Carl Mays, in his PEOPLE OF PASSION book, writes about the early Scots-Irish of the Southern Highlands as "...good-hearted people with faith in God, nature, themselves, and their neighbors." In this book, which makes a good parallel companion and somewhat of a contrast with Webb's book, Mays goes on to share 48 stories that cover the years from 1765-1965 that "demonstrate the principles, the spirit, and the character of the people upon which our nation has been built."
Unlike Webb's book, PEOPLE OF PASSION gives more credit to the Scots-Irish for working together and with others to help establish a backbone in the Southern Highlands. Mays also presents the stories of women who were extremely important to the individual families, communities, and region. I fault Webb for lacking in these two areas.

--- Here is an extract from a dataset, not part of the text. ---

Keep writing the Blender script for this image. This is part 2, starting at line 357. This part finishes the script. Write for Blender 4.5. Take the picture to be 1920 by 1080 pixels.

I also fault Webb for his over-emphasis on the "Fighting Scots-Irish," but, of course, this does reflect the name of the book. In the early days of our country, everyone had to "fight," so to speak. But Scots-Irish helped forge our country with much more than guns and knives. For example, as Mays writes in PEOPLE OF PASSION, John Ross, who was 7/8 Scots-Irish, 1/8 Cherokee, a graduate of private schools and college, was the main Cherokee chief for almost 40 years. His life shoots down Webb's assertion that Scots-Irish have been uneducated and imperialistic.
Is Webb's book worth reading and should it be recommended to others? Yes it should. For anyone interested in Scots-Irish or in the shaping of America, this book contains some valuable material. But it should be read with other books that cover the same subject. These books would include James Leyburn's SCOTCH-IRISH: A SOCIAL HISTORY; Nora Chadwick's THE CELTS, and THE DRUIDS; Bill Kennedy's FAITH AND FREEDOM: THE SCOTS-IRISH IN AMERICA.
Brilliant and engaging history October 21, 2004 38 out of 54 found this review helpful
As a Scots-Irish descended from good Belfast folk who came to America just before the Revolutionary War, I am thrilled by this book, with its vivid history, poignant vignettes, deep insights, and modern-day relevance. Webb has tapped into a very rich and vital vein in American culture, reclaiming not only facts but honor for this hearty, vibrant, courageous, plucky, much-disparaged, underappreciated group of great Americans. I will admit some bias and pride, but I will say that Webb's narrative will be of interest to all Americans of any ethinicity who want to understand more about our nation. The Scots-Irish are a colorful bunch, and Webb serves us well by offering a colorful and fiesty narrative. A great read!